SOURCE DATA:
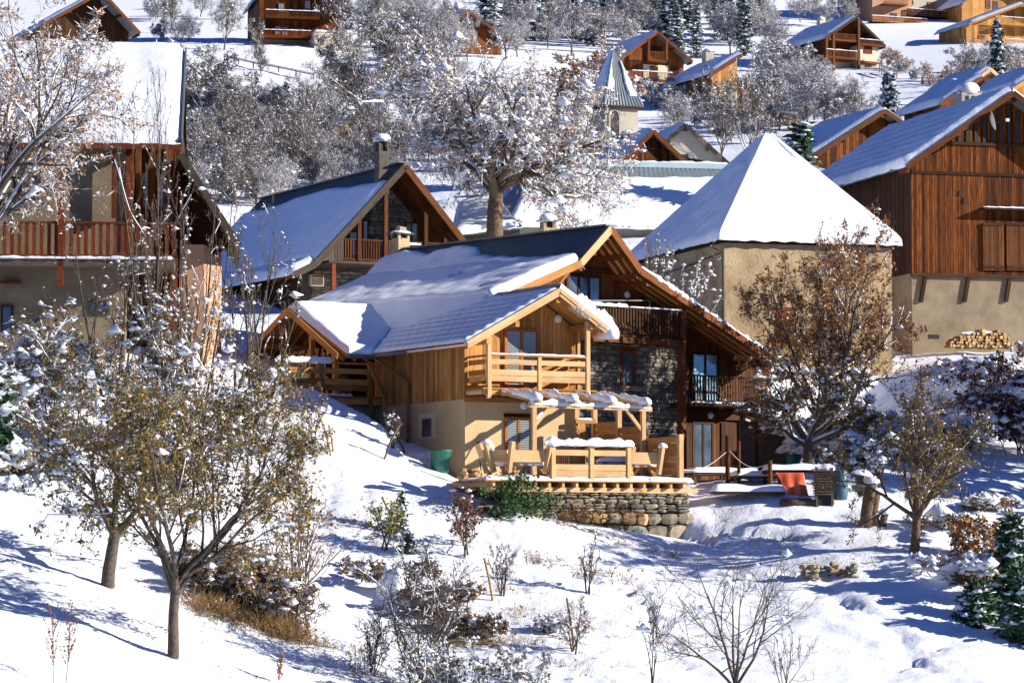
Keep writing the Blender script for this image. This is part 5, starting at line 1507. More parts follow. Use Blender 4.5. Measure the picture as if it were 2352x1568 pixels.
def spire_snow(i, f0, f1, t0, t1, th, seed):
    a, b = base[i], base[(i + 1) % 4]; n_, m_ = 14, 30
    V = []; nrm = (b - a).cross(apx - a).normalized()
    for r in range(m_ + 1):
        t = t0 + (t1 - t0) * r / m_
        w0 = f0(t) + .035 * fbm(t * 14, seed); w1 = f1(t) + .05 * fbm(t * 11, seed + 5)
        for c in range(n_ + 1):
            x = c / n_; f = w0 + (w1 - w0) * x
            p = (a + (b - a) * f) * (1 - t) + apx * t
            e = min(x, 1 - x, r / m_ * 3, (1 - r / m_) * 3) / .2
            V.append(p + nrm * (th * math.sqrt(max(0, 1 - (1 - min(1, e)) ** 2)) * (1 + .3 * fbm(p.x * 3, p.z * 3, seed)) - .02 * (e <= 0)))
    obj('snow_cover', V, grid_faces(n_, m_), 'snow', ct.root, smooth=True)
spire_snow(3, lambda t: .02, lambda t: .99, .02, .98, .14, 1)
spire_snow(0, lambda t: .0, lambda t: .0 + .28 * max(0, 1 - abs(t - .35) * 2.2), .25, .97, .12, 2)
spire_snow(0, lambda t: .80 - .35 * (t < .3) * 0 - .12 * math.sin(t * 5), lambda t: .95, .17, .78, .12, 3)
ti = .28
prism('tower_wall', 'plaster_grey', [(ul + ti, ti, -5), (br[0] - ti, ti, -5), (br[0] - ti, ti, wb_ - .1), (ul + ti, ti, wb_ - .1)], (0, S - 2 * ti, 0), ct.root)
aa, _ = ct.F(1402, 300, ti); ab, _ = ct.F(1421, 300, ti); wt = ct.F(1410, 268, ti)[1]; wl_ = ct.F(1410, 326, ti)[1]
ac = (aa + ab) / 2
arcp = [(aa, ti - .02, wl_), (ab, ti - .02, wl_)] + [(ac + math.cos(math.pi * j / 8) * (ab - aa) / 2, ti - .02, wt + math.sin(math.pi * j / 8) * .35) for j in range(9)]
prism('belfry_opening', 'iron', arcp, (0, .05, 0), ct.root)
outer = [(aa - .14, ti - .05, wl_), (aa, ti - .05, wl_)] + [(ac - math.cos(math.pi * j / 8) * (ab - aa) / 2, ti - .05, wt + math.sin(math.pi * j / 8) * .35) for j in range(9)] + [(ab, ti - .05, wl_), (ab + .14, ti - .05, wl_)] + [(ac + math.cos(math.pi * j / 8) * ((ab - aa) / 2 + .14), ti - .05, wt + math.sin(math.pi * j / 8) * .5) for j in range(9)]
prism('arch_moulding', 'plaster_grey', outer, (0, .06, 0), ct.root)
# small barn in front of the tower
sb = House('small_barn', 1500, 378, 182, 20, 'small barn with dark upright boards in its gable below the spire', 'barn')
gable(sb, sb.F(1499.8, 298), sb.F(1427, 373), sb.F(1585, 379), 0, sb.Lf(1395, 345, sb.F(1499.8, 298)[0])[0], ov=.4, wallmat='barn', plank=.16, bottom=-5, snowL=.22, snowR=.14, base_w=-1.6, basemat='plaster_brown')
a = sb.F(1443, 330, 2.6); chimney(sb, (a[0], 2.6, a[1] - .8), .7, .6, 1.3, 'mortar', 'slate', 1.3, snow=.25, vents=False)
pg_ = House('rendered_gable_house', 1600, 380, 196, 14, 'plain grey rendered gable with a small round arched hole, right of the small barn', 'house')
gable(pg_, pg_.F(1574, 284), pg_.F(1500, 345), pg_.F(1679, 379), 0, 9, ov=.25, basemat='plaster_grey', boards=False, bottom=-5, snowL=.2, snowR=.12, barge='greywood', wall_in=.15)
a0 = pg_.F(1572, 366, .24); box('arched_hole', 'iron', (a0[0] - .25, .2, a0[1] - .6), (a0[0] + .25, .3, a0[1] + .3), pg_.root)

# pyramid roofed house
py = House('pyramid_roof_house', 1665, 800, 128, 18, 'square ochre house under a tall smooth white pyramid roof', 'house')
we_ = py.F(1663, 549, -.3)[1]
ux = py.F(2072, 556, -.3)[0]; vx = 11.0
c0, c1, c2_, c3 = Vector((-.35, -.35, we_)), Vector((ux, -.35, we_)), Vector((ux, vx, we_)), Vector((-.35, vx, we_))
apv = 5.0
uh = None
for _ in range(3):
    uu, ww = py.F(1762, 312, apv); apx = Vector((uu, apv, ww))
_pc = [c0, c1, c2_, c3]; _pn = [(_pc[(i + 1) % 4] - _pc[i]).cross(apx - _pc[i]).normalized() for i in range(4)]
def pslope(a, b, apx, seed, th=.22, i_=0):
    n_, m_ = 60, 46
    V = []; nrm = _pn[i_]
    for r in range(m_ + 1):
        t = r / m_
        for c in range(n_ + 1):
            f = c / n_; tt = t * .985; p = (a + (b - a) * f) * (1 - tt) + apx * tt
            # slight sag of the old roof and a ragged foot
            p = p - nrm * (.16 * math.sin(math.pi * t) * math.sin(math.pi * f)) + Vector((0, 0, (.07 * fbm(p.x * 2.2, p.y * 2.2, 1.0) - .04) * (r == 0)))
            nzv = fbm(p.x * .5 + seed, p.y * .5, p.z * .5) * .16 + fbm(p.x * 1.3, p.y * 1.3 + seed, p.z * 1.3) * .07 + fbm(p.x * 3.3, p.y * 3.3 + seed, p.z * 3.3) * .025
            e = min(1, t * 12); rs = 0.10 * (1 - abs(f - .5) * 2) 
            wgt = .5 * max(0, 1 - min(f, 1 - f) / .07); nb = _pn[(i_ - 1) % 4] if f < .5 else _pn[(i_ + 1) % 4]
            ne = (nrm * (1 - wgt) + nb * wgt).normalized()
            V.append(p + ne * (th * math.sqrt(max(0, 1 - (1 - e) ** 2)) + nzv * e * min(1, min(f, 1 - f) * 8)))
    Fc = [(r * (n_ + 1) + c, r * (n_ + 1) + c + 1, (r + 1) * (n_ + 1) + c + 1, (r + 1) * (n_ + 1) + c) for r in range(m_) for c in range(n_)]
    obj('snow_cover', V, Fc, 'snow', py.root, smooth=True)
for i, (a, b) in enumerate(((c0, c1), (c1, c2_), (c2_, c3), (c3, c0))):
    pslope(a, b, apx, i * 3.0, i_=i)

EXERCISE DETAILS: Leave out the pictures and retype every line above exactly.

ANSWER TO THE PROBLEM:
Keep writing the Blender script for this image. This is part 5, starting at line 1507. More parts follow. Use Blender 4.5. Measure the picture as if it were 2352x1568 pixels.
def spire_snow(i, f0, f1, t0, t1, th, seed):
    a, b = base[i], base[(i + 1) % 4]; n_, m_ = 14, 30
    V = []; nrm = (b - a).cross(apx - a).normalized()
    for r in range(m_ + 1):
        t = t0 + (t1 - t0) * r / m_
        w0 = f0(t) + .035 * fbm(t * 14, seed); w1 = f1(t) + .05 * fbm(t * 11, seed + 5)
        for c in range(n_ + 1):
            x = c / n_; f = w0 + (w1 - w0) * x
            p = (a + (b - a) * f) * (1 - t) + apx * t
            e = min(x, 1 - x, r / m_ * 3, (1 - r / m_) * 3) / .2
            V.append(p + nrm * (th * math.sqrt(max(0, 1 - (1 - min(1, e)) ** 2)) * (1 + .3 * fbm(p.x * 3, p.z * 3, seed)) - .02 * (e <= 0)))
    obj('snow_cover', V, grid_faces(n_, m_), 'snow', ct.root, smooth=True)
spire_snow(3, lambda t: .02, lambda t: .99, .02, .98, .14, 1)
spire_snow(0, lambda t: .0, lambda t: .0 + .28 * max(0, 1 - abs(t - .35) * 2.2), .25, .97, .12, 2)
spire_snow(0, lambda t: .80 - .35 * (t < .3) * 0 - .12 * math.sin(t * 5), lambda t: .95, .17, .78, .12, 3)
ti = .28
prism('tower_wall', 'plaster_grey', [(ul + ti, ti, -5), (br[0] - ti, ti, -5), (br[0] - ti, ti, wb_ - .1), (ul + ti, ti, wb_ - .1)], (0, S - 2 * ti, 0), ct.root)
aa, _ = ct.F(1402, 300, ti); ab, _ = ct.F(1421, 300, ti); wt = ct.F(1410, 268, ti)[1]; wl_ = ct.F(1410, 326, ti)[1]
ac = (aa + ab) / 2
arcp = [(aa, ti - .02, wl_), (ab, ti - .02, wl_)] + [(ac + math.cos(math.pi * j / 8) * (ab - aa) / 2, ti - .02, wt + math.sin(math.pi * j / 8) * .35) for j in range(9)]
prism('belfry_opening', 'iron', arcp, (0, .05, 0), ct.root)
outer = [(aa - .14, ti - .05, wl_), (aa, ti - .05, wl_)] + [(ac - math.cos(math.pi * j / 8) * (ab - aa) / 2, ti - .05, wt + math.sin(math.pi * j / 8) * .35) for j in range(9)] + [(ab, ti - .05, wl_), (ab + .14, ti - .05, wl_)] + [(ac + math.cos(math.pi * j / 8) * ((ab - aa) / 2 + .14), ti - .05, wt + math.sin(math.pi * j / 8) * .5) for j in range(9)]
prism('arch_moulding', 'plaster_grey', outer, (0, .06, 0), ct.root)
# small barn in front of the tower
sb = House('small_barn', 1500, 378, 182, 20, 'small barn with dark upright boards in its gable below the spire', 'barn')
gable(sb, sb.F(1499.8, 298), sb.F(1427, 373), sb.F(1585, 379), 0, sb.Lf(1395, 345, sb.F(1499.8, 298)[0])[0], ov=.4, wallmat='barn', plank=.16, bottom=-5, snowL=.22, snowR=.14, base_w=-1.6, basemat='plaster_brown')
a = sb.F(1443, 330, 2.6); chimney(sb, (a[0], 2.6, a[1] - .8), .7, .6, 1.3, 'mortar', 'slate', 1.3, snow=.25, vents=False)
pg_ = House('rendered_gable_house', 1600, 380, 196, 14, 'plain grey rendered gable with a small round arched hole, right of the small barn', 'house')
gable(pg_, pg_.F(1574, 284), pg_.F(1500, 345), pg_.F(1679, 379), 0, 9, ov=.25, basemat='plaster_grey', boards=False, bottom=-5, snowL=.2, snowR=.12, barge='greywood', wall_in=.15)
a0 = pg_.F(1572, 366, .24); box('arched_hole', 'iron', (a0[0] - .25, .2, a0[1] - .6), (a0[0] + .25, .3, a0[1] + .3), pg_.root)

# pyramid roofed house
py = House('pyramid_roof_house', 1665, 800, 128, 18, 'square ochre house under a tall smooth white pyramid roof', 'house')
we_ = py.F(1663, 549, -.3)[1]
ux = py.F(2072, 556, -.3)[0]; vx = 11.0
c0, c1, c2_, c3 = Vector((-.35, -.35, we_)), Vector((ux, -.35, we_)), Vector((ux, vx, we_)), Vector((-.35, vx, we_))
apv = 5.0
uh = None
for _ in range(3):
    uu, ww = py.F(1762, 312, apv); apx = Vector((uu, apv, ww))
_pc = [c0, c1, c2_, c3]; _pn = [(_pc[(i + 1) % 4] - _pc[i]).cross(apx - _pc[i]).normalized() for i in range(4)]
def pslope(a, b, apx, seed, th=.22, i_=0):
    n_, m_ = 60, 46
    V = []; nrm = _pn[i_]
    for r in range(m_ + 1):
        t = r / m_
        for c in range(n_ + 1):
            f = c / n_; tt = t * .985; p = (a + (b - a) * f) * (1 - tt) + apx * tt
            # slight sag of the old roof and a ragged foot
            p = p - nrm * (.16 * math.sin(math.pi * t) * math.sin(math.pi * f)) + Vector((0, 0, (.07 * fbm(p.x * 2.2, p.y * 2.2, 1.0) - .04) * (r == 0)))
            nzv = fbm(p.x * .5 + seed, p.y * .5, p.z * .5) * .16 + fbm(p.x * 1.3, p.y * 1.3 + seed, p.z * 1.3) * .07 + fbm(p.x * 3.3, p.y * 3.3 + seed, p.z * 3.3) * .025
            e = min(1, t * 12); rs = 0.10 * (1 - abs(f - .5) * 2) 
            wgt = .5 * max(0, 1 - min(f, 1 - f) / .07); nb = _pn[(i_ - 1) % 4] if f < .5 else _pn[(i_ + 1) % 4]
            ne = (nrm * (1 - wgt) + nb * wgt).normalized()
            V.append(p + ne * (th * math.sqrt(max(0, 1 - (1 - e) ** 2)) + nzv * e * min(1, min(f, 1 - f) * 8)))
    Fc = [(r * (n_ + 1) + c, r * (n_ + 1) + c + 1, (r + 1) * (n_ + 1) + c + 1, (r + 1) * (n_ + 1) + c) for r in range(m_) for c in range(n_)]
    obj('snow_cover', V, Fc, 'snow', py.root, smooth=True)
for i, (a, b) in enumerate(((c0, c1), (c1, c2_), (c2_, c3), (c3, c0))):
    pslope(a, b, apx, i * 3.0, i_=i)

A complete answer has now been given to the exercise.